▶ **SOURCE EXCERPT**:
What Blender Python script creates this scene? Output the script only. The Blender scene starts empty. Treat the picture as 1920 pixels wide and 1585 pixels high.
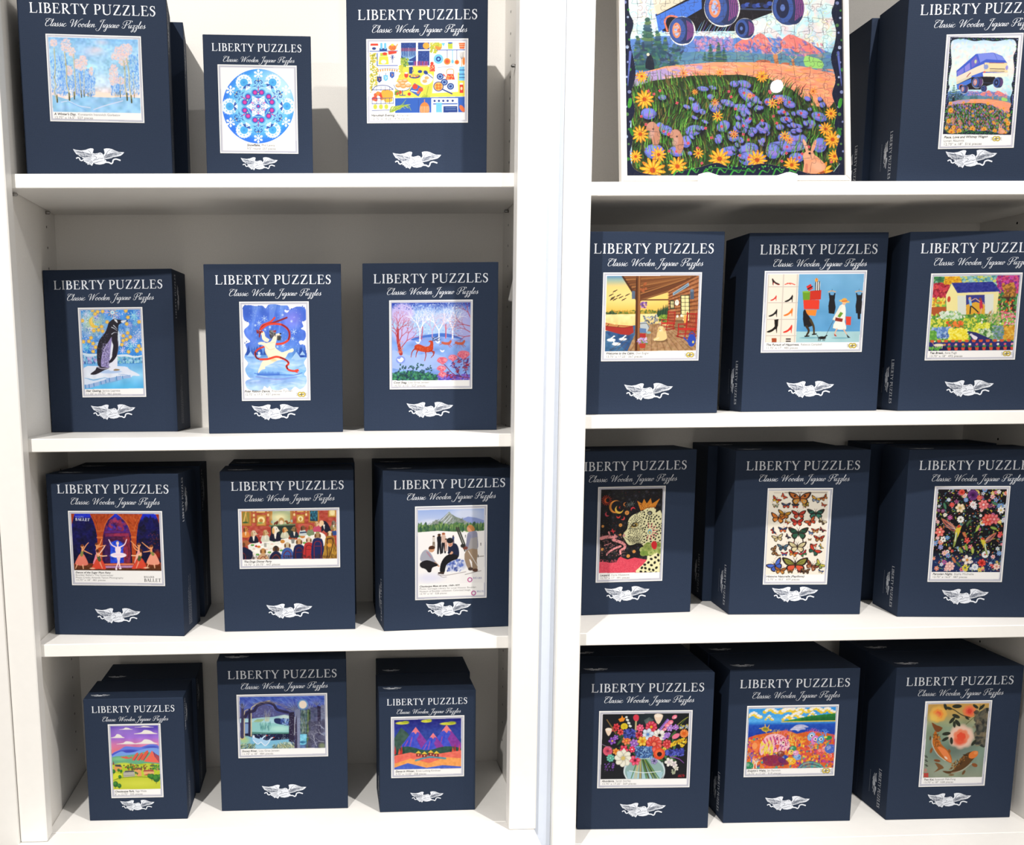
import bpy, bmesh, math, random
import numpy as np
from mathutils import Vector, Matrix
S = bpy.context.scene
COL = S.collection

# ---------------------------------------------------------------- CAMERA, WORLD, LIGHT, EXPOSURE
CAM = (0.54631, -1.96974, -0.34056); PITCH, YAW, ROLL = 0.16789, 0.03903, -0.00911
F_PX, CX, CY = 2000.0, 696.84, 1029.69
def camera_axes():
    cp, sp = math.cos(PITCH), math.sin(PITCH); cy, sy = math.cos(YAW), math.sin(YAW); cr, sr = math.cos(ROLL), math.sin(ROLL)
    f = Vector((sy*cp, cy*cp, -sp)); r0 = Vector((cy, -sy, 0)); u0 = r0.cross(f)
    return r0*cr+u0*sr, u0*cr-r0*sr, f
r_, u_, f_ = camera_axes()
cd = bpy.data.cameras.new('camera'); cam = bpy.data.objects.new('camera', cd); COL.objects.link(cam)
cam.matrix_world = Matrix(((r_.x, u_.x, -f_.x, CAM[0]), (r_.y, u_.y, -f_.y, CAM[1]), (r_.z, u_.z, -f_.z, CAM[2]), (0, 0, 0, 1)))
cd.sensor_fit = 'HORIZONTAL'; cd.sensor_width = 36; cd.lens = 36*F_PX/1920
cd.shift_x = (960-CX)/1920; cd.shift_y = (CY-792.5)/1920; cd.clip_start = .05
S.camera = cam

w = bpy.data.worlds.new('shop_ambient'); S.world = w; w.use_nodes = True
w.node_tree.nodes['Background'].inputs[0].default_value = (1.0, .97, .93, 1)
w.node_tree.nodes['Background'].inputs[1].default_value = .56
def lamp(name, loc, target, power, radius, col, spot=70, blend=.9):
    d = bpy.data.lights.new(name, 'SPOT'); d.energy = power; d.shadow_soft_size = radius; d.color = col
    d.spot_size = math.radians(spot); d.spot_blend = blend
    o = bpy.data.objects.new(name, d); COL.objects.link(o); o.location = loc
    o.rotation_euler = (Vector(target)-Vector(loc)).to_track_quat('-Z', 'Y').to_euler(); return o
lamp('ceiling_spot_light', (-.36, -2.55, 1.80), (.30, 0, -.30), 430, .035, (1, .965, .92), 46, .6)
lamp('ceiling_spot_light', (1.70, -1.45, 1.95), (1.55, 0, -.45), 330, .035, (1, .955, .91), 58, .55)
lamp('ceiling_spot_light', (2.215, -1.67, 1.305), (1.0, 0, -.4), 40, .020, (1, .975, .94), 100)
S.view_settings.view_transform = 'Standard'; S.view_settings.look = 'None'; S.view_settings.gamma = 1
S.view_settings.exposure = 0.0; S.view_settings.use_curve_mapping = False

# ---------------------------------------------------------------- PAINTER
# A small software painter: prints on the boxes are painted stroke by stroke
# into arrays and carried by fine meshes as a colour attribute.
def hx(c):
    if not isinstance(c, str): return np.array(c, float)
    return np.array([int(c[i:i+2], 16) for i in (0, 2, 4)], float) / 255
def catmull(P, n=6, closed=False):
    P = np.asarray(P, float)
    if len(P) < 3: return P
    Q = np.vstack([P[-1:], P, P[:2]]) if closed else np.vstack([2*P[0]-P[1], P, 2*P[-1]-P[-2]])
    out = []
    for i in range(1, len(Q)-2):
        p0, p1, p2, p3 = Q[i-1:i+3]
        for t in np.arange(n)/n:
            out.append(.5*((2*p1)+(p2-p0)*t+(2*p0-5*p1+4*p2-p3)*t*t+(3*p1-p0-3*p2+p3)*t**3))
    if not closed: out.append(P[-1])
    return np.array(out)
def homog(src, dst):
    A = []
    for (x, y), (u, v) in zip(src, dst):
        A.append([x, y, 1, 0, 0, 0, -u*x, -u*y, -u]); A.append([0, 0, 0, x, y, 1, -v*x, -v*y, -v])
    return np.linalg.svd(np.array(A, float))[2][-1].reshape(3, 3)
class Cv:
    """canvas over a quad given in the drawing's own units"""
    def __init__(s, quad, zoom=(0, 0, 1), k=1.35, seed=1, size=None, bg='fbfaf9'):
        q = np.array(quad, float); s.zoom = zoom
        w = (np.linalg.norm(q[1]-q[0])+np.linalg.norm(q[2]-q[3]))/2; h = (np.linalg.norm(q[3]-q[0])+np.linalg.norm(q[2]-q[1]))/2
        s.w, s.h = (int(round(w*k)), int(round(h*k))) if size is None else size
        s.H = homog(q, [(0, 0), (s.w, 0), (s.w, s.h), (0, s.h)])
        s.k = s.w/w/zoom[2]
        s.im = np.zeros((s.h, s.w, 3)); s.im[:] = hx(bg); s.clip = None
        s.r = np.random.RandomState(seed)
    def T(s, p):
        p = np.atleast_2d(np.asarray(p, float)); z = s.zoom
        x = p[:, 0]/z[2]+z[0]; y = p[:, 1]/z[2]+z[1]
        d = s.H[2, 0]*x+s.H[2, 1]*y+s.H[2, 2]
        return np.stack([(s.H[0, 0]*x+s.H[0, 1]*y+s.H[0, 2])/d, (s.H[1, 0]*x+s.H[1, 1]*y+s.H[1, 2])/d], 1)
    def put(s, x0, y0, cov, c, a):
        if s.clip is not None: cov = cov*s.clip[y0:y0+cov.shape[0], x0:x0+cov.shape[1]]
        cov = (cov*a)[..., None]; R = s.im[y0:y0+cov.shape[0], x0:x0+cov.shape[1]]
        R += (hx(c)-R)*cov
    def box(s, p, m=1.5):
        x0, y0 = np.floor(p.min(0)-m).astype(int); x1, y1 = np.ceil(p.max(0)+m).astype(int)
        return max(0, x0), max(0, y0), min(s.w, x1), min(s.h, y1)
    def cover(s, p):
        x0, y0, x1, y1 = s.box(p)
        if x1 <= x0 or y1 <= y0: return None
        cov = np.zeros((y1-y0, x1-x0))
        xs = np.arange(x0, x1)[None, :]; ys = np.arange(y0, y1)[:, None]
        q = np.roll(p, -1, 0)
        for oy in (.17, .5, .83):
            Y = ys+oy; cr = []
            for (ax, ay), (bx, by) in zip(p, q):
                if ay == by: continue
                m = (ay <= Y) != (by <= Y)
                cr.append((m, ax+(Y-ay)*(bx-ax)/(by-ay)))
            for ox in (.25, .75):
                ins = np.zeros(cov.shape, bool); X = xs+ox
                for m, xc in cr: ins ^= m & (X < xc)
                cov += ins
        return x0, y0, cov/6
    def poly(s, pts, c, a=1., sm=0):
        p = s.T(catmull(pts, sm, True) if sm else pts)
        r = s.cover(p)
        if r: s.put(r[0], r[1], r[2], c, a)
    def setclip(s, pts):
        s.clip = None
        if pts is None: return
        r = s.cover(s.T(pts)); s.clip = np.zeros((s.h, s.w)); s.clip[r[1]:r[1]+r[2].shape[0], r[0]:r[0]+r[2].shape[1]] = r[2]
    def ell(s, cx, cy, rx, ry, c, a=1., rot=0., soft=0.):
        p = s.T([(cx, cy)])[0]; rx = max(rx*s.k, .35); ry = max(ry*s.k, .35); m = max(rx, ry)*(1+soft)+1
        x0, y0 = max(0, int(p[0]-m)), max(0, int(p[1]-m)); x1, y1 = min(s.w, int(p[0]+m)+2), min(s.h, int(p[1]+m)+2)
        if x1 <= x0 or y1 <= y0: return
        X = np.arange(x0, x1)[None, :]+.5-p[0]; Y = np.arange(y0, y1)[:, None]+.5-p[1]
        co, si = math.cos(rot), math.sin(rot)
        d = np.sqrt(((X*co+Y*si)/rx)**2+((Y*co-X*si)/ry)**2)
        e = min(rx, ry)
        cov = np.clip((1-d)*e+.5, 0, 1) if not soft else np.clip((1+soft-d)/(2*soft), 0, 1)
        s.put(x0, y0, cov, c, a)
    def line(s, pts, w, c, a=1., w2=None, sm=1):
        P = np.asarray(pts, float); P = catmull(P, 5) if (sm and len(P) > 2) else P
        p = s.T(P); w *= s.k; w2 = w if w2 is None else w2*s.k
        x0, y0, x1, y1 = s.box(p, max(w, w2)+1)
        if x1 <= x0 or y1 <= y0: return
        X = np.arange(x0, x1)[None, :]+.5; Y = np.arange(y0, y1)[:, None]+.5
        cov = np.zeros((y1-y0, x1-x0)); n = len(p)-1
        for i in range(n):
            d = p[i+1]-p[i]; L = d@d+1e-9
            t = np.clip(((X-p[i, 0])*d[0]+(Y-p[i, 1])*d[1])/L, 0, 1)
            D = np.hypot(X-p[i, 0]-t*d[0], Y-p[i, 1]-t*d[1])
            ww = w+(w2-w)*(i+t)/n
            cov = np.maximum(cov, np.clip(ww/2-D+.5, 0, 1)*np.minimum(1, ww+.15))
        s.put(x0, y0, cov, c, a)
    def grad(s, stops, pts=None, a=1.):
        """vertical blend; stops = [(y, colour)...] in drawing units"""
        c = s.T([(s.cx, y) for y, _ in stops]); ys = np.arange(s.h)+.5
        col = np.stack([np.interp(ys, c[:, 1], [hx(k)[j] for _, k in stops]) for j in range(3)], 1)
        r = (0, 0, np.ones((s.h, s.w))) if pts is None else s.cover(s.T(pts))
        if not r: return
        cov = r[2]
        if s.clip is not None: cov = cov*s.clip[r[1]:r[1]+cov.shape[0], r[0]:r[0]+cov.shape[1]]
        R = s.im[r[1]:r[1]+cov.shape[0], r[0]:r[0]+cov.shape[1]]
        R += (col[r[1]:r[1]+cov.shape[0], None]-R)*cov[..., None]*a
    def mottle(s, amp, n=40, pts=None):
        """soft brush unevenness"""
        g = s.r.rand(n+2, n+2)[..., None]*.85+s.r.rand(n+2, n+2, 3)*.15
        yy = np.linspace(0, n, s.h); xx = np.linspace(0, n, s.w); iy = yy.astype(int); ix = xx.astype(int)
        fy = (yy-iy)[:, None, None]; fx = (xx-ix)[None, :, None]
        f = (g[iy][:, ix]*(1-fy)+g[iy+1][:, ix]*fy)*(1-fx)+(g[iy][:, ix+1]*(1-fy)+g[iy+1][:, ix+1]*fy)*fx-.5
        m = np.ones((s.h, s.w)) if s.clip is None else s.clip
        if pts is not None:
            r = s.cover(s.T(pts)); mm = np.zeros((s.h, s.w))
            if r: mm[r[1]:r[1]+r[2].shape[0], r[0]:r[0]+r[2].shape[1]] = r[2]
            m = m*mm
        s.im += f*amp*m[..., None]; np.clip(s.im, 0, 1, s.im)
    def dabs(s, n, x0, y0, x1, y1, rx, ry, cols, a=1., rot=None, ok=None):
        R = s.r
        for _ in range(n):
            x, y = R.uniform(x0, x1), R.uniform(y0, y1)
            if ok and not ok(x, y): continue
            s.ell(x, y, rx*R.uniform(.6, 1.3), ry*R.uniform(.6, 1.3), cols[R.randint(len(cols))], a, R.uniform(0, 3.1) if rot is None else rot+R.uniform(-.3, .3))
    def flower(s, x, y, r, c, cc='f2c03a', n=6, w=.38, ph=0.):
        for i in range(n):
            t = ph+i*2*math.pi/n
            s.ell(x+.58*r*math.cos(t), y+.58*r*math.sin(t), .47*r, w*r*.82, hx(c)*.78, 1, t)
            s.ell(x+.6*r*math.cos(t), y+.6*r*math.sin(t), .42*r, w*r*.68, c, 1, t)
            s.ell(x+.72*r*math.cos(t), y+.72*r*math.sin(t), .24*r, w*r*.4, hx(c)*.6+.4, .6, t)
        s.ell(x, y, r*.34, r*.34, hx(c)*.7, .6, 0, .3); s.ell(x, y, r*.24, r*.24, cc)
    def tree(s, x, y, L, ang, w, c, d=5, sp=.45, a=1.):
        x2, y2 = x+L*math.cos(ang), y-L*math.sin(ang)
        s.line([(x, y), (x2, y2)], w, c, a, w*.7, 0)
        if d > 0:
            for k in (-1, 1):
                s.tree(x2, y2, L*s.r.uniform(.65, .85), ang+k*s.r.uniform(.5, 1.1)*sp, w*.68, c, d-1, sp, a)
    def star(s, x, y, r, c, w=3, n=6, ph=0., a=1.):
        for i in range(n//2):
            t = ph+i*2*math.pi/n
            s.line([(x-r*math.cos(t), y-r*math.sin(t)), (x+r*math.cos(t), y+r*math.sin(t))], w, c, a, sm=0)
def q4(x0, y0, x1, y1): return [(x0, y0), (x1, y0), (x1, y1), (x0, y1)]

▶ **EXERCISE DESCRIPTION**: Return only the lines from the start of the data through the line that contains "COL = S.collection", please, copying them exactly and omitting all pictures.

▶ **RESULT BELOW**:
What Blender Python script creates this scene? Output the script only. The Blender scene starts empty. Treat the picture as 1920 pixels wide and 1585 pixels high.
import bpy, bmesh, math, random
import numpy as np
from mathutils import Vector, Matrix
S = bpy.context.scene
COL = S.collection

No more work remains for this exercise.